According to her claim, managers at Lakehaven intimidated and humiliated her when she returned from her suspension, including instances in which one “slammed items in (Abrom’s) in-box, causing her to have to move the in-box because he was getting so bad. (The manager) began speaking to (Abrom) in a very slow, exaggerated tone as if she was very ignorant whenever she asked for clarification or had a question on any work-related issue,” according to the claim.

The manager allegedly watched over her shoulder, questioned her frequently and accused her of ordering unnecessary supplies, even though she was doing the same work she had done without reproach in the past, according to the claim.

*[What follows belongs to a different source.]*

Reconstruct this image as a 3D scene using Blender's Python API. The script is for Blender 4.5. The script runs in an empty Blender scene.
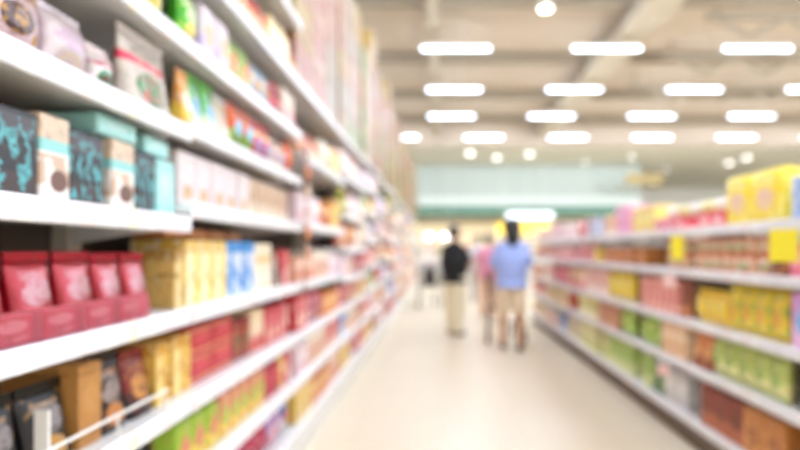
import bpy, math, random
from mathutils import Vector, Matrix
R = random.Random(7)
PI = math.pi
SC = bpy.context.scene
COL = SC.collection

# ------------------------------------------------------------------ colours
def lin(h):
    if isinstance(h, tuple): return h
    h = h.lstrip('#')
    out = []
    for i in (0, 2, 4):
        c = int(h[i:i+2], 16) / 255
        out.append(c / 12.92 if c <= .04045 else ((c + .055) / 1.055) ** 2.4)
    return (*out, 1)

class NT:
    def __init__(s, name):
        s.m = bpy.data.materials.new(name); s.m.use_nodes = True
        s.t = s.m.node_tree; s.b = s.t.nodes['Principled BSDF']
    def n(s, typ, **kw):
        x = s.t.nodes.new(typ)
        for k, v in kw.items(): setattr(x, k, v)
        return x
    def l(s, a, b): s.t.links.new(a, b)
    def put(s, v, sock):
        if isinstance(v, (int, float)): sock.default_value = v
        else: s.l(v, sock)
    def math(s, op, a, b=0.0):
        x = s.n('ShaderNodeMath', operation=op); s.put(a, x.inputs[0]); s.put(b, x.inputs[1]); return x.outputs[0]
    def mix(s, f, a, b):
        x = s.n('ShaderNodeMix', data_type='RGBA')
        s.put(f, x.inputs[0])
        for v, k in ((a, 6), (b, 7)):
            if isinstance(v, tuple): x.inputs[k].default_value = v
            else: s.l(v, x.inputs[k])
        return x.outputs[2]

MATS = {}
def flat(name, col, rough=.5, metal=0, emit=0, spec=.5):
    if name in MATS: return MATS[name]
    q = NT(name); b = q.b
    b.inputs['Base Color'].default_value = lin(col)
    b.inputs['Roughness'].default_value = rough
    b.inputs['Metallic'].default_value = metal
    b.inputs['Specular IOR Level'].default_value = spec
    if emit:
        b.inputs['Emission Color'].default_value = lin(col); b.inputs['Emission Strength'].default_value = emit
    elif not metal:
        no = q.n('ShaderNodeTexNoise'); no.inputs['Scale'].default_value = 9; no.inputs['Detail'].default_value = 3
        tc = q.n('ShaderNodeTexCoord'); q.l(tc.outputs['Object'], no.inputs['Vector'])
        c = lin(col); d = tuple(x * .93 for x in c[:3]) + (1,)
        q.l(q.mix(no.outputs['Fac'], c, d), b.inputs['Base Color'])
    MATS[name] = q.m
    return q.m

def printed(base, c2, c3, style, foil=False):
    """A printed wrapper: base colour, a band, a picture area and rows of small print, laid out by style."""
    key = ('p', base, c2, c3, style, foil)
    if key in MATS: return MATS[key]
    q = NT('print_' + base + '_' + str(style)); b = q.b
    tc = q.n('ShaderNodeTexCoord'); sep = q.n('ShaderNodeSeparateXYZ'); q.l(tc.outputs['Generated'], sep.inputs[0])
    x, z = sep.outputs[0], sep.outputs[2]
    no = q.n('ShaderNodeTexNoise'); no.inputs['Scale'].default_value = 16; no.inputs['Detail'].default_value = 2
    q.l(tc.outputs['Object'], no.inputs['Vector'])
    n2 = q.n('ShaderNodeTexNoise'); n2.inputs['Scale'].default_value = 42; n2.inputs['Detail'].default_value = 3
    q.l(tc.outputs['Object'], n2.inputs['Vector'])
    A, B, C = lin(base), lin(c2), lin(c3)
    speck = q.math('GREATER_THAN', n2.outputs['Fac'], .54)
    mixc = lambda p, r, t: tuple(p[i] * (1 - t) + r[i] * t for i in range(3)) + (1,)
    A0, B0, C0 = A, B, C
    B = q.mix(speck, B0, mixc(B0, A0, .45)); C = q.mix(speck, C0, mixc(C0, B0, .6))
    fine = q.math('GREATER_THAN', n2.outputs['Fac'], .60)
    A = q.mix(fine, A0, mixc(A0, C0, .35))
    band = lambda v, a, e: q.math('MULTIPLY', q.math('GREATER_THAN', v, a), q.math('LESS_THAN', v, e))
    def ell(cx, cz, rx, rz, wob=.35):
        u = q.math('DIVIDE', q.math('SUBTRACT', x, cx), rx); w = q.math('DIVIDE', q.math('SUBTRACT', z, cz), rz)
        d = q.math('ADD', q.math('MULTIPLY', u, u), q.math('MULTIPLY', w, w))
        d = q.math('ADD', d, q.math('MULTIPLY', q.math('SUBTRACT', no.outputs['Fac'], .5), wob * 2))
        return q.math('LESS_THAN', d, 1.0)
    col = A
    spots = q.math('GREATER_THAN', no.outputs['Fac'], .56)
    if style == 0:      # band across, picture below, title marks above
        col = q.mix(band(z, .60, .72), col, B)
        col = q.mix(ell(.5, .30, .34, .24), col, C)
    elif style == 1:    # lower half in second colour, picture in the middle
        col = q.mix(q.math('LESS_THAN', z, .42), col, B)
        col = q.mix(ell(.5, .50, .32, .22), col, C)
    elif style == 2:    # big leafy picture over the whole front
        col = q.mix(q.math('LESS_THAN', z, .30), col, lin('38241e'))
        col = q.mix(band(z, .70, .93), col, C)
        leaf = q.math('GREATER_THAN', q.math('ADD', q.math('MULTIPLY', q.math('ABSOLUTE', q.math('SINE', q.math('ADD', q.math('MULTIPLY', x, 11.0), q.math('MULTIPLY', no.outputs['Fac'], 9.0)))), .6), n2.outputs['Fac']), .99)
        col = q.mix(q.math('MULTIPLY', leaf, band(z, .10, .76)), col, B)
    elif style == 3:    # vertical stripe and top block
        col = q.mix(band(x, .12, .40), col, B)
        col = q.mix(q.math('GREATER_THAN', z, .80), col, C)
        col = q.mix(q.math('MULTIPLY', spots, q.math('LESS_THAN', z, .6)), col, C)
    elif style == 4:    # round emblem on plain ground, thin bands
        col = q.mix(ell(.5, .58, .30, .20, .05), col, B)
        col = q.mix(band(z, .12, .20), col, C)
        col = q.mix(band(z, .86, .92), col, C)
    elif style == 5:    # spotted all over
        col = q.mix(spots, col, B)
        col = q.mix(ell(.5, .45, .28, .22), col, C)
    elif style == 6:    # white title panel in the upper half with dark script, picture low
        col = q.mix(ell(.5, .62, .36, .22, .12), col, B)
        col = q.mix(ell(.55, .22, .30, .16), col, C)
        col = q.mix(q.math('MULTIPLY', q.math('GREATER_THAN', no.outputs['Fac'], .58), band(z, .5, .74)), col, A)
    elif style == 7:    # stripe over a pale swirl with a dark cup
        col = q.mix(q.math('LESS_THAN', z, .58), col, lin('eee2d8'))
        col = q.mix(q.math('MULTIPLY', q.math('GREATER_THAN', no.outputs['Fac'], .52), band(z, .2, .55)), col, lin('c8a890'))
        col = q.mix(band(z, .58, .72), col, B0)
        col = q.mix(ell(.62, .26, .30, .13, .2), col, C0)
    # rows of small print
    wv = q.math('GREATER_THAN', q.math('FRACT', q.math('MULTIPLY', z, 26.0)), .55)
    rows = q.math('MULTIPLY', q.math('MULTIPLY', wv, band(z, .78, .86)), q.math('MULTIPLY', band(x, .2, .8), q.math('GREATER_THAN', no.outputs['Fac'], .44)))
    col = q.mix(rows, col, C)
    q.l(col, b.inputs['Base Color'])
    b.inputs['Roughness'].default_value = .22 if foil else .42
    if foil:
        b.inputs['Metallic'].default_value = .35
        b.inputs['Coat Weight'].default_value = .3; b.inputs['Coat Roughness'].default_value = .12
    MATS[key] = q.m
    return q.m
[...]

In addition to her grievance regarding her suspension, Abrom said there were several incidents dating back to 1998 in which “derogatory racist comments, language, names and innuendo” were directed at her or made in her presence.

During one instance in 1998, an employee “stated to (Abrom) during work hours at the front desk, ‘Here comes Aunt Jemima,’” and, in another instance during a power outage, a district employee “walked into the office and commented about how dark it was and told (Abrom) that ‘All I saw was your teeth,’” according to her claim.

Steve Pritchett, Lakehaven’s attorney, refuted the allegations of racism.

“I don’t see that going on in the workplace here at all,” he said.

Abrom said her plight began last September, when she engaged in a dialogue with the president of the Federal Way School Board about a discipline disparity she perceived between black male students and other student.

She said she browsed Federal Way Public Schools’ Web site searching for information during her break at work. Not finding the information she was looking for, she clicked on a box to contact the School Board and sent a message requesting more data.

She got a response from then-board president Earl Van Dorien Jr., and a dialogue of increasingly controversial e-mail messages ensued. In the end, Abrom felt Van Dorien had characterized black male students as more violent culturally and compared discipline problems in schools to the prison population.

When she replied to Van Dorien that she was aware of the disparity in the prison population because of her work with the American Civil Liberties Union and told him she would be posting his unedited comments on a parent-created Web site, she said Van Dorien retaliated by contacting her boss, with whom she said he had a friendship and shared a political affiliation, and accusing her of misusing taxpayer-funded district e-mail for personal use.

For that, she said, she was suspended without pay for 10 days.

Lakehaven officials continue to deny Abroms’ claim, saying she was issued a written warning Oct. 3 that explains the reasons for which she was suspended. The warning is expected to become a matter of public record if the claim becomes a lawsuit.